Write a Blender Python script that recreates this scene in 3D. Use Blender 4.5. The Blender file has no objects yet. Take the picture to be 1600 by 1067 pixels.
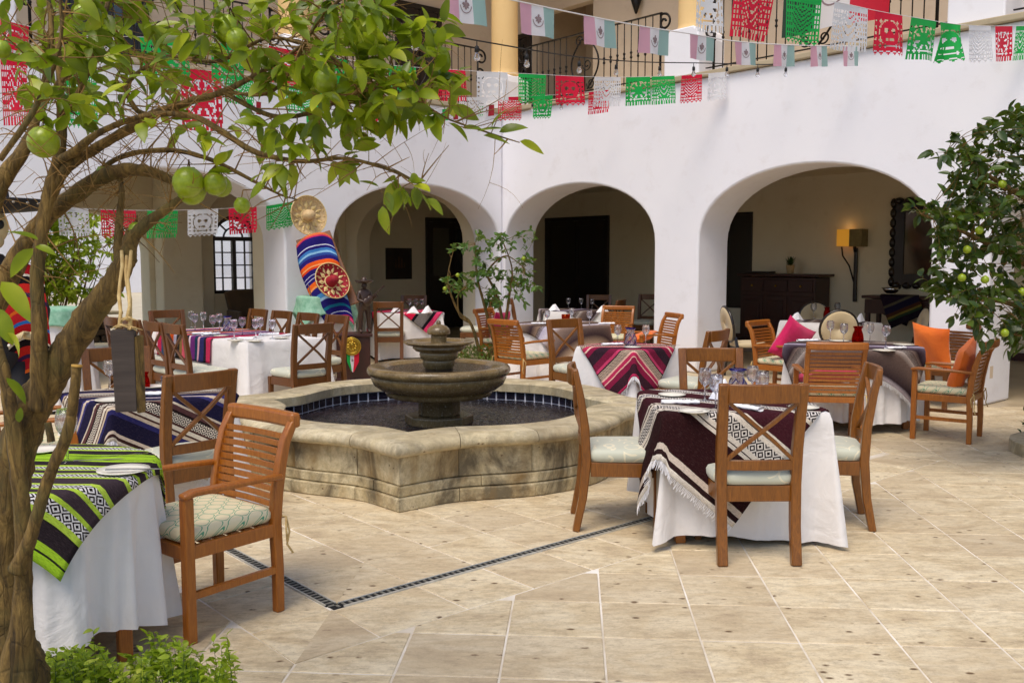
import bpy, math, random
from mathutils import Vector, Matrix, noise
S = bpy.context.scene
COL = S.collection
pi = math.pi
# ---------------------------------------------------------------- camera, world, sun, exposure
FOC, EYE = 1455.0, 1.6
TH = math.atan(127 / FOC)
cam_d = bpy.data.cameras.new('camera'); cam = bpy.data.objects.new('camera', cam_d); COL.objects.link(cam)
cam.location = (0, 0, EYE); cam.rotation_euler = (pi / 2 - TH, 0, 0)
cam_d.sensor_width = 36; cam_d.lens = FOC / 1600 * 36; cam_d.clip_end = 900; cam_d.clip_start = 0.05
cam_d.dof.use_dof = True; cam_d.dof.focus_distance = 5.6; cam_d.dof.aperture_fstop = 15
S.camera = cam
W = bpy.data.worlds.new("World"); S.world = W; W.use_nodes = True
SUN_EL, SUN_AZ = math.radians(62), math.radians(205)
nt = W.node_tree; nt.nodes.clear()
_o = nt.nodes.new('ShaderNodeOutputWorld'); _b = nt.nodes.new('ShaderNodeBackground'); _s = nt.nodes.new('ShaderNodeTexSky')
_s.sky_type = 'NISHITA'; _s.sun_disc = False; _s.sun_elevation = SUN_EL; _s.sun_rotation = SUN_AZ
_s.air_density = 1.0; _s.dust_density = 1.5; _s.ozone_density = 1.0
_b.inputs[1].default_value = 0.11
nt.links.new(_s.outputs[0], _b.inputs[0]); nt.links.new(_b.outputs[0], _o.inputs[0])
sun_d = bpy.data.lights.new('sun', 'SUN'); sun = bpy.data.objects.new('sun', sun_d); COL.objects.link(sun)
sun_d.energy = 1.7; sun_d.angle = math.radians(32); sun_d.color = (1.0, 0.90, 0.77)
_sd = Vector((math.sin(SUN_AZ) * math.cos(SUN_EL), math.cos(SUN_AZ) * math.cos(SUN_EL), math.sin(SUN_EL)))
sun.rotation_euler = _sd.to_track_quat('Z', 'Y').to_euler()
S.view_settings.view_transform = 'Standard'; S.view_settings.look = 'None'
S.view_settings.exposure = 0.66; S.view_settings.gamma = 1.0; S.view_settings.use_curve_mapping = False
S.cycles.max_bounces = 10; S.cycles.transparent_max_bounces = 16; S.cycles.use_denoising = True
# ---------------------------------------------------------------- helpers
def ray(px, py):
    u = (px - 800) / FOC; v = (533.5 - py) / FOC
    return Vector((u, math.cos(TH) + v * math.sin(TH), -math.sin(TH) + v * math.cos(TH)))
def P(px, py, Y):
    d = ray(px, py); k = Y / d.y
    return Vector((d.x * k, Y, EYE + d.z * k))
def G(px, py, z=0.0):
    d = ray(px, py); k = (z - EYE) / d.z
    return Vector((d.x * k, d.y * k, z))
def lin(h):
    h = h.lstrip('#'); o = []
    for i in (0, 2, 4):
        c = int(h[i:i + 2], 16) / 255
        o.append(c / 12.92 if c <= .04045 else ((c + .055) / 1.055) ** 2.4)
    return (*o, 1)
def tag(o, label=None, cat=None, group=None, kind=None):
    if label: o['label'] = label
    if cat: o['category'] = cat
    if group: o['group'] = group
    if kind: o['kind'] = kind
    return o
def empty(name, loc=(0, 0, 0), rz=0, label=None, cat=None, group=None):
    o = bpy.data.objects.new(name, None); COL.objects.link(o); o.empty_display_size = .1
    o.location = loc; o.rotation_euler = (0, 0, rz)
    return tag(o, label, cat, group)
KIDS = {}
def link(o, parent=None):
    COL.objects.link(o)
    if parent is not None:
        o.parent = parent; KIDS.setdefault(parent.name, []).append(o)
    return o
def copy_tree(o, parent=None):
    c = o.copy(); link(c, parent)
    for ch in KIDS.get(o.name, []): copy_tree(ch, c)
    return c
class MB:
    def __init__(s): s.v = []; s.f = []; s.sm = []; s.uv = []
    def add(s, vs, fs, sm=False, uv=None):
        b = len(s.v); s.v += [tuple(x) for x in vs]
        for i, f in enumerate(fs):
            s.f.append([b + k for k in f]); s.sm.append(sm)
            s.uv.append([uv[k] for k in f] if uv else None)
        return s
    def box(s, c, d, rz=0, M=None):
        x, y, z = d[0] / 2, d[1] / 2, d[2] / 2
        vs = [Vector((i * x, j * y, k * z)) for k in (-1, 1) for i, j in ((-1, -1), (1, -1), (1, 1), (-1, 1))]
        R = M or Matrix.Rotation(rz, 3, 'Z')
        vs = [R @ v + Vector(c) for v in vs]
        return s.add(vs, [(3, 2, 1, 0), (4, 5, 6, 7), (0, 1, 5, 4), (1, 2, 6, 5), (2, 3, 7, 6), (3, 0, 4, 7)])
    def sweep(s, pts, w, h, up=(0, 0, 1), sm=False):
        pts = [Vector(p) for p in pts]; up = Vector(up); n = len(pts); vs = []
        for i, p in enumerate(pts):
            t = (pts[min(i + 1, n - 1)] - pts[max(i - 1, 0)]).normalized()
            sd = t.cross(up).normalized(); u2 = sd.cross(t).normalized()
            ww = w[i] if isinstance(w, (list, tuple)) else w
            hh = h[i] if isinstance(h, (list, tuple)) else h
            for a, b in ((-1, -1), (1, -1), (1, 1), (-1, 1)): vs.append(p + sd * a * ww / 2 + u2 * b * hh / 2)
        fs = [(0, 1, 2, 3), tuple(4 * (n - 1) + k for k in (3, 2, 1, 0))]
        for i in range(n - 1):
            for k in range(4):
                a = 4 * i + k; b = 4 * i + (k + 1) % 4
                fs.append((a, a + 4, b + 4, b))
        return s.add(vs, fs, sm)
    def tube(s, pts, r, n=7, cap=True):
        pts = [Vector(p) for p in pts]; m = len(pts); vs = []; ref = None
        for i, p in enumerate(pts):
            t = (pts[min(i + 1, m - 1)] - pts[max(i - 1, 0)])
            t = t.normalized() if t.length > 1e-7 else Vector((0, 0, 1))
            if ref is None: ref = t.orthogonal().normalized()
            ref = (ref - t * ref.dot(t)); ref = ref.normalized() if ref.length > 1e-5 else t.orthogonal().normalized()
            b = t.cross(ref); rr = r[i] if isinstance(r, (list, tuple)) else r
            for k in range(n):
                a = 2 * pi * k / n; vs.append(p + (ref * math.cos(a) + b * math.sin(a)) * rr)
        fs = [(n * i + k, n * i + (k + 1) % n, n * (i + 1) + (k + 1) % n, n * (i + 1) + k) for i in range(m - 1) for k in range(n)]
        if cap: fs += [tuple(range(n - 1, -1, -1)), tuple(n * (m - 1) + k for k in range(n))]
        return s.add(vs, fs, True)
    def lathe(s, prof, n=20, c=(0, 0, 0), M=None, sm=True):
        vs = []; c = Vector(c)
        for r, z in prof:
            for k in range(n):
                a = 2 * pi * k / n; v = Vector((r * math.cos(a), r * math.sin(a), z))
                vs.append((M @ v if M else v) + c)
        m = len(prof)
        fs = [(n * i + k, n * i + (k + 1) % n, n * (i + 1) + (k + 1) % n, n * (i + 1) + k) for i in range(m - 1) for k in range(n)]
        return s.add(vs, fs, sm)
    def ell(s, c, r, n=12, m=8, M=None):
        return s.lathe([(max(1e-4, math.sin(pi * i / m)), -math.cos(pi * i / m)) for i in range(m + 1)], n, c,
                       (M or Matrix.Identity(3)) @ Matrix.Diagonal(Vector(r)))
    def prism(s, poly, z0, z1, T=None):
        n = len(poly); T = T or (lambda x, y, z: (x, y, z))
        vs = [T(x, y, z0) for x, y in poly] + [T(x, y, z1) for x, y in poly]
        fs = [tuple(range(n - 1, -1, -1)), tuple(range(n, 2 * n))] + [(i, (i + 1) % n, n + (i + 1) % n, n + i) for i in range(n)]
        return s.add(vs, fs)
    def mesh(s, name, mat=None):
        me = bpy.data.meshes.new(name); me.from_pydata(s.v, [], s.f); me.polygons.foreach_set('use_smooth', s.sm)
        if any(u for u in s.uv):
            L = me.uv_layers.new(name='UVMap'); k = 0
            for f, u in zip(s.f, s.uv):
                for j in range(len(f)):
                    L.data[k].uv = u[j] if u else (0, 0); k += 1
        if mat: me.materials.append(mat)
        me.update(); return me
    def build(s, name, mat, parent=None, bevel=0, label=None, smooth_angle=None, seg=2):
        me = s.mesh(name, mat)
        if smooth_angle:
            for p in me.polygons: p.use_smooth = True
            me.set_sharp_from_angle(angle=math.radians(smooth_angle))
        o = bpy.data.objects.new(name, me); link(o, parent)
        if bevel:
            b = o.modifiers.new('bevel', 'BEVEL'); b.width = bevel; b.segments = seg; b.limit_method = 'ANGLE'; b.angle_limit = math.radians(40)
        if label: o['label'] = label
        return o
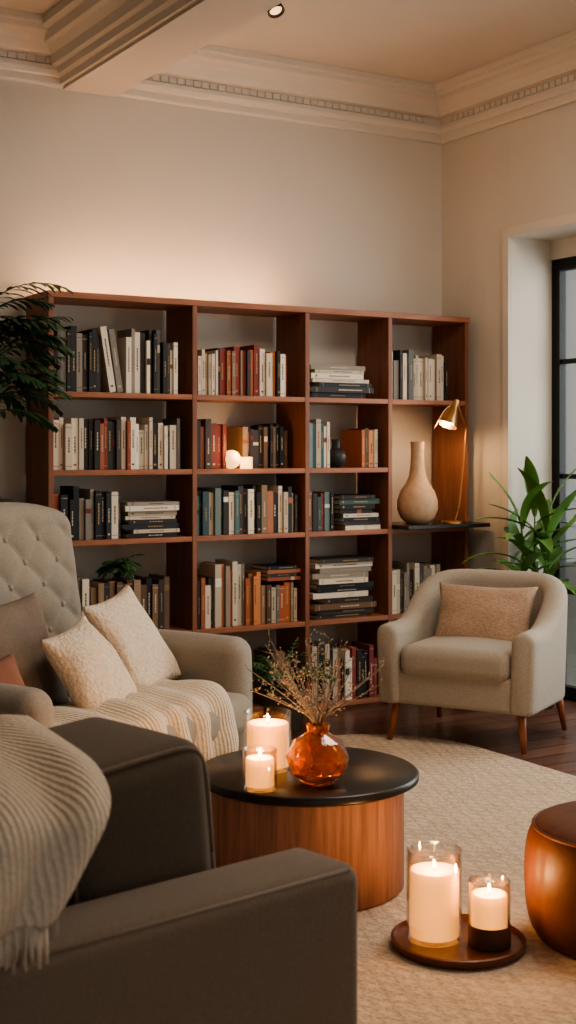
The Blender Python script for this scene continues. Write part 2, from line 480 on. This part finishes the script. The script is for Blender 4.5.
# rug
def rrect(x0,x1,y0,y1,r,n=14):
    pts=[]
    for cx,cy,a0 in ((x1-r,y1-r,0),(x0+r,y1-r,pi/2),(x0+r,y0+r,pi),(x1-r,y0+r,1.5*pi)):
        for k in range(n+1):
            a=a0+pi/2*k/n; pts.append((cx+r*math.cos(a),cy+r*math.sin(a)))
    return pts
pp=rrect(.25,3.68,.9,5.06,.55)
n=len(pp); vs=[(x,y,.001) for x,y in pp]+[(x,y,.010) for x,y in pp]
cx,cy=1.96,2.98
vs+=[(cx+(x-cx)*.996,cy+(y-cy)*.996,.014) for x,y in pp]
fs=[(i,(i+1)%n,n+(i+1)%n,n+i) for i in range(n)]+[(n+i,n+(i+1)%n,2*n+(i+1)%n,2*n+i) for i in range(n)]+[tuple(range(2*n,3*n))]
mk('area_rug',vs,fs,M_rug,False)

# ------------------------------------------------------------------ bookcase
bc=empty('bookcase')
BF,BB=5.565,5.85        # front / back Y
XD=[2.125,2.835,3.456,3.955,4.452]
ZS=[.04,.455,.895,1.21,1.56]; ZT=2.0; T=.024
for i,xx in enumerate(XD):
    hx = T/2
    box('upright_%d'%i,(xx-hx,BF,0.0),(xx+hx,BB,ZT-T),M_woodv,bc,.0015)
box('top_board',(XD[0]-T/2-.004,BF-.006,ZT-T),(XD[4]+T/2+.004,BB,ZT+.004),M_wood,bc,.002)
for r_,z in enumerate(ZS):
    for c in range(4):
        if c==3 and abs(z-1.21)<.01: continue
        box('shelf_%d_%d'%(r_,c),(XD[c]+T/2,BF+.002,z-T),(XD[c+1]-T/2,BB,z),M_wood,bc,.0015)
box('plinth',(XD[0],BF+.02,0),(XD[4],BF+.035,.02),M_woodv,bc)
led=box('led_strip',(2.16,5.70,ZT+.006),(3.45,5.715,ZT+.014),M_led,None)
# protruding black ledge
box('display_ledge',(3.97,5.43,.897),(4.50,5.80,.917),M_black,bc,.003)

# ------------------------------------------------------------------ books
CRM=[(222,210,190),(230,220,202),(200,186,166),(214,198,178),(190,176,154)]
DRK=[(38,36,38),(52,48,48),(34,38,46),(64,56,52),(44,40,38)]
RED=[(140,62,50),(112,48,44),(156,84,60),(168,104,74),(128,54,48)]
TEA=[(58,98,102),(78,110,112),(56,78,86),(108,128,128),(70,90,84)]
BRN=[(98,74,56),(126,98,74),(150,126,102)]
GRY=[(120,116,110),(158,150,140),(92,90,88),(140,130,118)]
ORG=[(196,112,66),(204,134,84),(176,96,58)]
AB=Acc()
def C(c,j=0): return srgb(*[max(0,min(255,x+j)) for x in c])
def book(M, w, h, dpt, col):
    """spine on -Y face, x = thickness, z = height"""
    t=.0025; j=R.uniform(-12,12); c=C(col,j); pg=C((222,208,184)); lum=sum(col)/3
    AB.box(M,(0,0,0),(t,dpt,h),c); AB.box(M,(w-t,0,0),(w,dpt,h),c); AB.box(M,(t,0,0),(w-t,t,h),c)
    AB.box(M,(t,t,.003),(w-t,dpt-.004,h-.004),pg)
    ink = C(R.choice([(70,62,58),(96,84,74),(130,70,54)])) if lum>130 else C(R.choice([(176,150,108),(196,188,172),(150,124,92)]))
    e=-.0006
    s=R.random()
    if w>.012:
        if s<.8:   # title: broken letter-like dashes down the spine
            z0=h*R.uniform(.3,.45); z1=z0+h*R.uniform(.25,.42); zz=z0
            while zz<z1:
                l=R.uniform(.004,.014)
                AB.box(M,(w*.40,e,zz),(w*.60,0,zz+l),ink); zz+=l+.003
        if s<.35:
            for zz in (h*.07,h*.92): AB.box(M,(0.001,e,zz),(w-.001,0,zz+.002),ink)
        if .35<s<.6: AB.box(M,(w*.3,e,h*.08),(w*.7,0,h*.08+.008),ink)
        if s>.84:
            a=h*R.uniform(.5,.75); AB.box(M,(0.0005,e,a),(w-.0005,0,a+h*R.uniform(.08,.14)),C(R.choice(CRM+RED+DRK+BRN)))
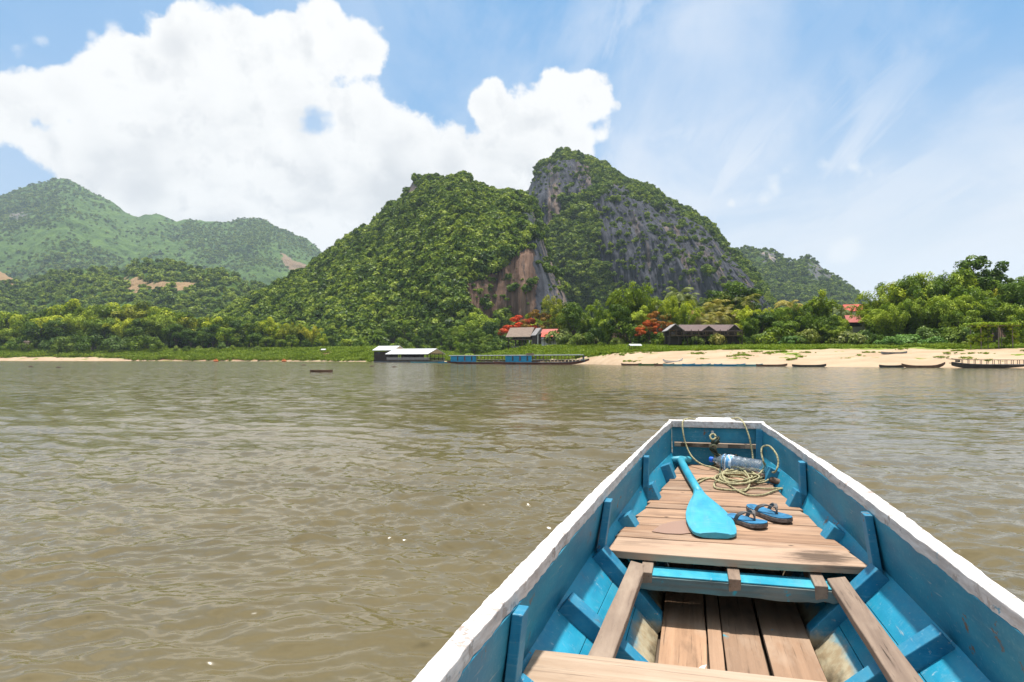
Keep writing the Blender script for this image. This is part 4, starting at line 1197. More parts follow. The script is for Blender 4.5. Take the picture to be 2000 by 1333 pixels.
scatter('far_hill_forest', pt, sc, hset(220, [(.9, 1.05, .9), (1.2, 1.15, .8), (.75, .85, .85)], per=30), 'forest on the far hill right of the peak', .25)
pt, sc = hill_points(hl, 30000, (3.6, 8), 4, rockw=.4, patch=420)
scatter('range_forest', pt, sc, hset(230, [(1.1, 1.15, 1.0), (1.4, 1.35, 1.0), (.9, 1.0, 1.0)], n=7, per=24, size=.2), 'forest patches on the far left mountain range', .2)
pt, sc = hill_points(hk, 5500, (4, 9), 5, rockw=.4)
scatter('foothill_forest', pt, sc, hset(240, [(.7, .8, .85), (.85, .95, .8), (.6, .7, .8)], per=30), 'dark forest on the foothill at left', .2)
# wooded flats between the bank and the hills
R = np.random.default_rng(9)
n = 5200
a = R.uniform(-250, 2250, n); sy = shoreY(a); lo = np.where(a < 740, sy + 62, np.where(a < 990, sy + 70, sy + 84)); hi = np.where(a < 1000, 560, 520)
yy = lo + (np.maximum(hi, lo + 30) - lo) * R.random(n) ** 1.3
P3 = np.stack([(a - 1000) / FPX * yy, yy, ground_z(a, yy)], 1)
scatter('lowland_forest', P3, R.uniform(2.6, 5.0, n) * np.where(a < 740, 1.25, 0.8), hset(250, [(1.3, 1.2, .8), (1, 1, .9), (.75, .8, .8), (1.5, 1.35, .7)]), 'woods between the river bank and the foot of the hills', .2)

def tuft_proto(seed, n=46, hgt=1.0, spread=.6, wd=.07, colr=(1, 1, 1)):
    R = np.random.default_rng(seed); V = []; T = []
    for i in range(n):
        a = R.uniform(0, 6.28); k = R.uniform(0, 1) ** .5 * spread; b = np.array([math.cos(a) * k, math.sin(a) * k, -0.05])
        d = np.array([R.normal() * .35 + math.cos(a) * .3, R.normal() * .35 + math.sin(a) * .3, 1.0]); l = hgt * R.uniform(.4, 1)
        s = np.array([R.normal(), R.normal(), 0]); s /= np.linalg.norm(s); mid = b + d * l * .55; tip = b + d * l + np.array([math.cos(a), math.sin(a), -.3]) * l * .3
        V += [b - s * wd, b + s * wd, mid + s * wd * 1.2, mid - s * wd * 1.2, mid - s * wd * 1.2, mid + s * wd * 1.2, tip + s * wd * .2, tip - s * wd * .2]
        t_ = R.random(); T += [t_ * .7, t_]
    o = bpy.data.objects.new('grass_tuft', mesh_np('grass_tuft', np.array(V), np.arange(len(V)).reshape(-1, 4), LEAF['grass'], {'tint': ('FACE', np.array(T))})); o.color = (*colr, 1)
    return o
n = 26000
a = np.where(R.random(n) < .3, R.uniform(-100, 900, n), R.uniform(930, 2100, n)); sy = shoreY(a); ds = np.interp(a, *DS); dg = np.interp(a, *DG)
dd = ds - 1.5 + (dg + 22) * R.random(n) ** 1.0
X_ = (a - 1000) / FPX * (sy + dd); Y_ = sy + dd
nz = fbm(np.stack([X_ * .08, Y_ * .15, X_ * 0 + 3], -1), 3)
kp = (dd > ds + nz * 3.5) & (nz > -.42)
far_ = np.clip(Y_ / 130, .8, 3.0)
P3 = np.stack([X_, Y_, ground_z(a, Y_) + fbm(np.stack([X_ * 0.09, Y_ * 0.12, X_ * 0], -1), 5) * 0.5 * np.clip((dd + 1) / 8, 0, 1)], 1)
scatter('bank_grass', P3[kp], (R.uniform(.25, .75, n) * far_ * (1 + .5 * nz))[kp], [tuft_proto(300 + i, colr=c) for i, c in enumerate([(1, 1, 1), (1.2, 1.1, .7), (.7, .85, .8)])], 'bright green grass and low plants on the river bank', .2)
# scattered weeds on the sand
n = 420
a = R.uniform(1150, 2080, n); sy = shoreY(a); ds = np.interp(a, *DS); cl = R.integers(0, 46, n); ca = R.uniform(1150, 2080, 46); cd = R.uniform(.18, .95, 46)
a = ca[cl] + R.normal(size=n) * 7; sy = shoreY(a); dd = np.interp(a, *DS) * cd[cl] + R.normal(size=n) * .45
Y_ = sy + dd; X_ = (a - 1000) / FPX * Y_
P3 = np.stack([X_, Y_, ground_z(a, Y_)], 1)
scatter('beach_weeds', P3, R.uniform(.15, .4, n), [tuft_proto(320, colr=(.9, .9, .8)), tuft_proto(321, colr=(.7, .8, .7))], 'small weeds dotted over the sandy beach', .2)

# ------------------------------------------------------------------ buildings across the river
def gz_at(px, Y):
    return ground_xy((px - 1000) / FPX * Y, Y)
def zpy(py, Y, px=1000):
    return W(px, py, Y)[2]

def posts(e, pts, z0, z1, r, mat, name='post'):
    me = None
    for (x, y) in pts:
        if me is None:
            me = MB().box((0, 0, (z1 - z0) / 2), (r, r, z1 - z0)).mesh(name, mat)
        o = link(name, me, e); o.location = (x, y, z0)

def windows(e, spots, sx, sz, axis='x', mat='glass_dark', frame='midwood', depth=.06):
    for (x, y, z) in spots:
        d = (sx + .12, depth, sz + .12) if axis == 'x' else (depth, sx + .12, sz + .12)
        f = MB().box((x, y, z), d).build('window', M[frame], e)
        d2 = (sx, depth + .03, sz) if axis == 'x' else (depth + .03, sx, sz)
        MB().box((x, y, z), d2).build('pane', M[mat], f)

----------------

Written exercise: Pick out each line containing the string "Blender" and copy it.

Worked answer:
Write a Blender Python script that recreates this scene in 3D. Use Blender 4.5. The Blender file has no objects yet. Take the picture to be 1600 by 1067 pixels.
The Blender Python script for this scene continues. Write part 2, from line 480 on. This part finishes the script. The script is for Blender 4.5.
Keep writing the Blender script for this image. This is part 4, starting at line 1197. More parts follow. The script is for Blender 4.5. Take the picture to be 2000 by 1333 pixels.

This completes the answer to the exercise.